This style of chart is fucking awful. Can it obfuscate information in any worse way?
I found it easy to read personally. Not sure I’m a fan of it, but everything seems laid out half decently.
Feel free to post a better one!
I, too, hate this style of chart.
This doesn’t add up when you realise economy is treated like shit and first class gets the royal treatment. The seats aren’t worth it, what’s the reason for keeping them and why hasn’t shrinkflation hit this market?
Were they gifted this plane making the flight or am I just not understanding where price of the plane itself is being paid. Is that the depreciation bit?
Sources: Aviation Stack Exchange
If a citation is going to point to any of the Stack Exchange Q&A pages, it is extremely important to specifically cite the exact post or answer, since – not dissimilar to Wikipedia – the quality, consistency, and biases of Stack Exchange answers is paramount for evaluating the information presented, especially factual data to be fed into an infographic.

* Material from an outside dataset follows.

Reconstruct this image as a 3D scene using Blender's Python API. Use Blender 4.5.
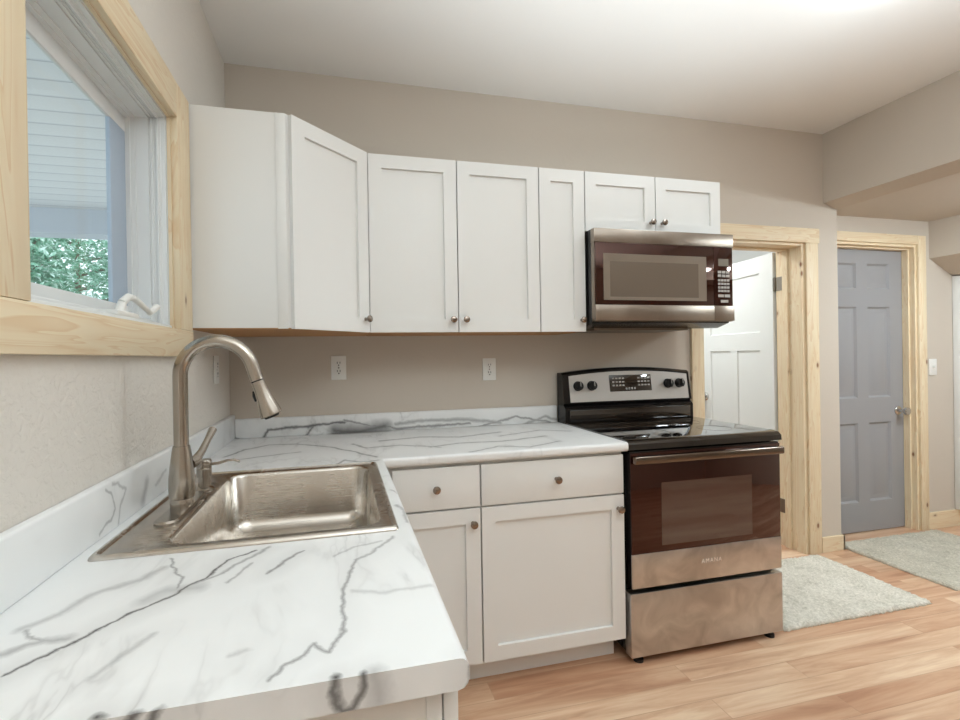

I personally am intrigued at these $800 economy, ten-hour flights, as well as a total omission of freight cargo in the underbelly. As presented, this flight has 180 passengers and runs for ten hours. This would suggest it’s not a common narrow-body, either the Boeing 737 or an Airbus A320, as even their largest available configurations can’t fit 180 people in a 2 class setup, let alone a 3 class setup. It could possibly be the Airbus A321, though.
My point is that if it’s a widebody aircraft or the A321, not hauling cargo would be some staggering malfeasance for a commercial revenue airliner. But I can’t follow-up on any of these queries, since the sources aren’t properly cited.